* START INPUT MATERIAL *

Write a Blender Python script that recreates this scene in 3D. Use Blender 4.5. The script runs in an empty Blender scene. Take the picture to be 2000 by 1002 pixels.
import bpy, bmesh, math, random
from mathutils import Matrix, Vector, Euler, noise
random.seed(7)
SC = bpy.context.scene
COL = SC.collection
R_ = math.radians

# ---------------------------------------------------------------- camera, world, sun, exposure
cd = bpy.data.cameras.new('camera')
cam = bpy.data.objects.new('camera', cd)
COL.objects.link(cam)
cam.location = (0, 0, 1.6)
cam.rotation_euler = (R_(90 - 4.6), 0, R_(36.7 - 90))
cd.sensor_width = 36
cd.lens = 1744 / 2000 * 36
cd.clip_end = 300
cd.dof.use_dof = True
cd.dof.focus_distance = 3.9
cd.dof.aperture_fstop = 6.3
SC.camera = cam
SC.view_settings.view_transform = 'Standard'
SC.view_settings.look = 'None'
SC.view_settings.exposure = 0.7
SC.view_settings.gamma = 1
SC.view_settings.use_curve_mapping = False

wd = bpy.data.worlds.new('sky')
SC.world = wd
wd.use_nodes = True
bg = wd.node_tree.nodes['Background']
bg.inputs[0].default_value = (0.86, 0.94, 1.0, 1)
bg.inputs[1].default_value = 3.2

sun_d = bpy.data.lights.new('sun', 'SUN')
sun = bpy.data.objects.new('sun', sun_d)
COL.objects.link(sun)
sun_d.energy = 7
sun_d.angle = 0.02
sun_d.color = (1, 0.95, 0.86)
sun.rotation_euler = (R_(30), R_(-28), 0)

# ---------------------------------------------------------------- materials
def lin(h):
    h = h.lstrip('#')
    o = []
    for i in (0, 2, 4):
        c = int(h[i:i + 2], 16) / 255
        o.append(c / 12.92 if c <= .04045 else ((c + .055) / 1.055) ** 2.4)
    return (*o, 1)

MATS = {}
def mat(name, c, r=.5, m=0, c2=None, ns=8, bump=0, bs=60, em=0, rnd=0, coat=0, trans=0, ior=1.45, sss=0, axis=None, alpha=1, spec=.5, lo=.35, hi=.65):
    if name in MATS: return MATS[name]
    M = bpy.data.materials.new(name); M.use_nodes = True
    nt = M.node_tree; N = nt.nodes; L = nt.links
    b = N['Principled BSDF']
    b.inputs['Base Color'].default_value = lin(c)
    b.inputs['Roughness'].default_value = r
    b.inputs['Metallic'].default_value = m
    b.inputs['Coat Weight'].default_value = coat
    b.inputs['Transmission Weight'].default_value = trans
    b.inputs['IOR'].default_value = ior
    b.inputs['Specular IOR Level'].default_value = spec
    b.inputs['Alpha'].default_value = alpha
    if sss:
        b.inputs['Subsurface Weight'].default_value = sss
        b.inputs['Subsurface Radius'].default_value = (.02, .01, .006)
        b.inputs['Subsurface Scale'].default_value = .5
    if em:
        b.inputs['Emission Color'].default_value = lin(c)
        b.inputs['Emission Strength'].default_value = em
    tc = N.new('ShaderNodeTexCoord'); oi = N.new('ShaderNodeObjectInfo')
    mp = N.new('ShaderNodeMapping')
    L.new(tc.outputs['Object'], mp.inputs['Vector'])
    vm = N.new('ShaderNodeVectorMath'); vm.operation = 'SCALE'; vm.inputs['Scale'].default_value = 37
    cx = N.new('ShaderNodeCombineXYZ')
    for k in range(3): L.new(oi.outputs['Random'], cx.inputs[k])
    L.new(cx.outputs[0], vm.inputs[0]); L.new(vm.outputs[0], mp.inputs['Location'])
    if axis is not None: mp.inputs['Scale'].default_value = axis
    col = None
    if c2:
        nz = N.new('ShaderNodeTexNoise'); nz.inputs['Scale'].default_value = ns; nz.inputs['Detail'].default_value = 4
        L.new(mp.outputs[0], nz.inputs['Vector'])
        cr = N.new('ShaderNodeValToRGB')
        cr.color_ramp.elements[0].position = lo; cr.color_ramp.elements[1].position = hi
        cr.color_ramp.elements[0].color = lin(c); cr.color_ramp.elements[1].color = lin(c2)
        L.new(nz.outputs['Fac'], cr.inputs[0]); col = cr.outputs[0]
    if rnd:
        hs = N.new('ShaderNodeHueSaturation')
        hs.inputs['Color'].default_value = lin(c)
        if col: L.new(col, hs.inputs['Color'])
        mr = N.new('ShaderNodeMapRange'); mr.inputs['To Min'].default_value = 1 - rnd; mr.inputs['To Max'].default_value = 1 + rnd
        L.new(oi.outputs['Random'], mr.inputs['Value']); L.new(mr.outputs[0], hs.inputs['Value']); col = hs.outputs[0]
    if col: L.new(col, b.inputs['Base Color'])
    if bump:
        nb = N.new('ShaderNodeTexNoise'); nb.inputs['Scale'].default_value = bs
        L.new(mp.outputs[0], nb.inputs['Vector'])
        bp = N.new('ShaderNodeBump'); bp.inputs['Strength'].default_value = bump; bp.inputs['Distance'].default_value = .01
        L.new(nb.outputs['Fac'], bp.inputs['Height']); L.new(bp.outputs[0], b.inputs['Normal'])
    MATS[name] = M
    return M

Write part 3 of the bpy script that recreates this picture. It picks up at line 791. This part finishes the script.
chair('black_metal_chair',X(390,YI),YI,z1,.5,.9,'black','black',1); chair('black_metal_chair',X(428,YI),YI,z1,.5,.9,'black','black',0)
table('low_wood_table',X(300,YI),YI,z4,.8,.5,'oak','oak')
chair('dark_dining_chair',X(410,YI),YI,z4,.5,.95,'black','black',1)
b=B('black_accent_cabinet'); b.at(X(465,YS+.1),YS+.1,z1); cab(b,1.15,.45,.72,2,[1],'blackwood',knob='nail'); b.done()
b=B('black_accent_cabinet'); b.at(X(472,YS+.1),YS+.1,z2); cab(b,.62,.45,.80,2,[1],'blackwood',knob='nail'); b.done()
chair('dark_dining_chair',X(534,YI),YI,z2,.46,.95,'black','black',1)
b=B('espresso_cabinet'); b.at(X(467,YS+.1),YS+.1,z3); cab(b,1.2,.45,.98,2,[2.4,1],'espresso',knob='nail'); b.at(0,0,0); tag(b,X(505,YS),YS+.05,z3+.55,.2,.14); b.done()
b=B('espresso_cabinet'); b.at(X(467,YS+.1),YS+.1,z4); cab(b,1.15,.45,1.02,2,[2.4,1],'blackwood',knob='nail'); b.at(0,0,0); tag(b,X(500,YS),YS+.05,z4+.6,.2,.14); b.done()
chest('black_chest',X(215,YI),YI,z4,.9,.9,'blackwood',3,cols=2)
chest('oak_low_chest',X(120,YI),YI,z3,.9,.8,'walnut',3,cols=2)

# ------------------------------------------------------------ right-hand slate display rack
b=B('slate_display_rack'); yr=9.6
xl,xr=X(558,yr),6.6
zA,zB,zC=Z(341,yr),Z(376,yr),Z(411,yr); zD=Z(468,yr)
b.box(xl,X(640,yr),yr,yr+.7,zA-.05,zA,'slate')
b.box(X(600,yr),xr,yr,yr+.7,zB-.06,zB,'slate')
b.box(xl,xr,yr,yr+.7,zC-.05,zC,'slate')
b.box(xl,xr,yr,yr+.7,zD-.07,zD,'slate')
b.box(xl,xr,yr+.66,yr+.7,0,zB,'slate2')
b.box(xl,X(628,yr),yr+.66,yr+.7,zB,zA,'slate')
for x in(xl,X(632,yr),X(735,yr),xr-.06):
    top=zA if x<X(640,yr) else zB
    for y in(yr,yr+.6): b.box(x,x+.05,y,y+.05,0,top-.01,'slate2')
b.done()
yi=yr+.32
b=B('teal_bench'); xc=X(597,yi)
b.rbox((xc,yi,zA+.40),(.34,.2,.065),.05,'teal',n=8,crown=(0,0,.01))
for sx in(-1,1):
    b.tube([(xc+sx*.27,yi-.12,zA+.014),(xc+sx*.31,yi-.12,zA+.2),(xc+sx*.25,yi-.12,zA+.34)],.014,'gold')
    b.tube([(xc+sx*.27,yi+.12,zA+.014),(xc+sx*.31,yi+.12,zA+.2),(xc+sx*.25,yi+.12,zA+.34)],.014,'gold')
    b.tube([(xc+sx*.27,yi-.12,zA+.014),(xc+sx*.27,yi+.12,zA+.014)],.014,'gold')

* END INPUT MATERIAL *

● **GOAL OF THE EXERCISE**: Copy all lines of the material above where the string "recreates" occurs.

● **TASK ANSWER**:
Write a Blender Python script that recreates this scene in 3D. Use Blender 4.5. The script runs in an empty Blender scene. Take the picture to be 2000 by 1002 pixels.
Write part 3 of the bpy script that recreates this picture. It picks up at line 791. This part finishes the script.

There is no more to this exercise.